The Itanium 2 processor rapidly replaced the original Itanium processor, and because of major changes in its design, a brand-new chipset was needed. The E8870 was introduced at the same time as the Itanium 2, and it continues to be Intel's only Itanium 2–compatible chipset. (Other vendors have also produced Itanium 2 chipsets.)

Unlike the 460GX, the E8870 (also known as the 870) uses Intel's modern hub architecture along with specialized support chips. The E8870's components include the following:

  • E8870— The Scalable Node Controller (SNC) provides memory controller and system bus interfacing services. It can be connected to the SPS for scaling to dual-node (eight-way) implementations, or it can connect to the SIOH for single-node (four-way and smaller) implementations. It receives DDR memory signals through connections to DMH chips.
  • E8870DM— The DDR Memory Hub (DMH) translates two DDR channels into the native quad-channel Rambus memory bus on the SNC.
  • E8870IO— The Server Input/Output Hub (SIOH) provides an HI 1.5 (266Mbps) connection to the ICH4 and provides dual HI 2.0 (1Gbps) connections to the P64H2 PCI-X bridges.
  • 82870P2— The 64-bit PCI/PCI-X Controller (P64H2) supports 64-bit PCI-X slots running at 133MHz. (PCI-X also supports PCI devices.) It can be used to support Intel Gigabit Ethernet and Intel I/O processor chips.
  • 82801DB— The ICH (ICH4) supports USB 2.0, ATA/IDE, and other legacy ports.
  • 80802AC— The Firmware Hub (FWH) supports BIOS and security features.

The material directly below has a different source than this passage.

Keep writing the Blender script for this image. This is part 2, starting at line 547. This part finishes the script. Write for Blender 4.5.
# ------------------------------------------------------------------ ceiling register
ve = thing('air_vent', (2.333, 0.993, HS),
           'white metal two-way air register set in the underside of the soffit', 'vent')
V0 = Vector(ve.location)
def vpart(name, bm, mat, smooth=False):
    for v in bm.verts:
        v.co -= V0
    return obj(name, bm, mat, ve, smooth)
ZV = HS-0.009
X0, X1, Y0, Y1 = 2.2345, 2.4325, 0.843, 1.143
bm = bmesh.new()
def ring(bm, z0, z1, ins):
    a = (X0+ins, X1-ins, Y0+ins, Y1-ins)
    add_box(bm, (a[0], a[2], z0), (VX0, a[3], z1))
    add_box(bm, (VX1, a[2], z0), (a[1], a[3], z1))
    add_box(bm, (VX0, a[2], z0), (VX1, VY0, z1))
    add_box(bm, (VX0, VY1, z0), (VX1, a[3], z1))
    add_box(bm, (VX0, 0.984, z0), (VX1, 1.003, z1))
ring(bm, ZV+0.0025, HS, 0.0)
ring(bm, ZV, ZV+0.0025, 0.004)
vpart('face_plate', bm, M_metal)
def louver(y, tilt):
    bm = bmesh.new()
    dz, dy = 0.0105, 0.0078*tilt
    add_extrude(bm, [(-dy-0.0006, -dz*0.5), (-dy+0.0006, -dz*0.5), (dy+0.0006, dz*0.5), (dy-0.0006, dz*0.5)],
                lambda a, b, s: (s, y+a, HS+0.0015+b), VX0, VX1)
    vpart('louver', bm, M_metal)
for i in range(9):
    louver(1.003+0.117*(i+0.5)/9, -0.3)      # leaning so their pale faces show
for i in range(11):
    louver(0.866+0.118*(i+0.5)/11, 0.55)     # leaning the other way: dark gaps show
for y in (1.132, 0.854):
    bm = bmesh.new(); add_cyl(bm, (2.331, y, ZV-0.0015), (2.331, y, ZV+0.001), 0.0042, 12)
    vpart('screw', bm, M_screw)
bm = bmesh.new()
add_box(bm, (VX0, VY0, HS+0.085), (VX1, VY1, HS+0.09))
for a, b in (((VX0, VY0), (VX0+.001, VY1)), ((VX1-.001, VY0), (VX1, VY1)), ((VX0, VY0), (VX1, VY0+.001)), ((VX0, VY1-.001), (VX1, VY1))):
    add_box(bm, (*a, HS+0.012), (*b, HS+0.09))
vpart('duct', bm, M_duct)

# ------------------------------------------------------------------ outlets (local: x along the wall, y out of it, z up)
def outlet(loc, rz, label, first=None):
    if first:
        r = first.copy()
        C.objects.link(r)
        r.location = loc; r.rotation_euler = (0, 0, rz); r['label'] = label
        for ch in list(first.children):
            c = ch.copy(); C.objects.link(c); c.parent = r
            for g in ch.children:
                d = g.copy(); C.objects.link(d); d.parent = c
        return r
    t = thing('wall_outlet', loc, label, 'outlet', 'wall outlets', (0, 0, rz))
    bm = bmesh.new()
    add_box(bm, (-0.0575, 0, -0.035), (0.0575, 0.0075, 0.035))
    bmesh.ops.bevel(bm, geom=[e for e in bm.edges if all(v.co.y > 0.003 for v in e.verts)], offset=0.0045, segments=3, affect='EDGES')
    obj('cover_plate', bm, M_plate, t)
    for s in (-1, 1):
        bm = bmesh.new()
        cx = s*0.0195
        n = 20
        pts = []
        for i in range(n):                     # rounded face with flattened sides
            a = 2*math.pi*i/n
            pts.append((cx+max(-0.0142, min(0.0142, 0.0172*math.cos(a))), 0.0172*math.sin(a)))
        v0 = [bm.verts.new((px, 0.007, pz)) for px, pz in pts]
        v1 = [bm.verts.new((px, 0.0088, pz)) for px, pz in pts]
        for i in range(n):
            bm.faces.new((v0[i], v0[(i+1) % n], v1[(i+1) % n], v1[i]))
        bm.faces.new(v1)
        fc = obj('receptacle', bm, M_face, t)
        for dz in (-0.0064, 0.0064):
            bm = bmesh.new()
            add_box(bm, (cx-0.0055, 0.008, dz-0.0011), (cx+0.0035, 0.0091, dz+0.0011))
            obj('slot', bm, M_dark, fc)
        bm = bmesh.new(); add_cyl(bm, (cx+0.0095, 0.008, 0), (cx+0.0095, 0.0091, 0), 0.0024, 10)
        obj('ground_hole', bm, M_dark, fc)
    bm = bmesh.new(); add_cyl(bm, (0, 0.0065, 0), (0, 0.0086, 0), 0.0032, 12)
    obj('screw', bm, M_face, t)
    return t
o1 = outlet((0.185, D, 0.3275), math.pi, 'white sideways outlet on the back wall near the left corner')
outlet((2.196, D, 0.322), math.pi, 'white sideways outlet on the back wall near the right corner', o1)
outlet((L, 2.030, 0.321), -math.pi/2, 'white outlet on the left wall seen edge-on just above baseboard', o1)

These components are used in four-way Itanium implementations; each four-way implementation is known as a node. However, an additional component, known as the E8870SP, the Scalability Port Switch (SPS), is used to connect two nodes into an eight-way implementation. The SPS was introduced after the initial release of the E8870 chipset.

Figure 3.22 illustrates the architecture of a typical four-way Itanium 2 system using the E8870, and Figure 3.23 illustrates how the SPS is used to enable eight-way processing.


Figure 3.22 The E8870's architecture in a typical four-way implementation.


Figure 3.23 The E8870's architecture when SPS chips are used to create a two-node (eight-way) system. Note that one SPS chip is used for each node.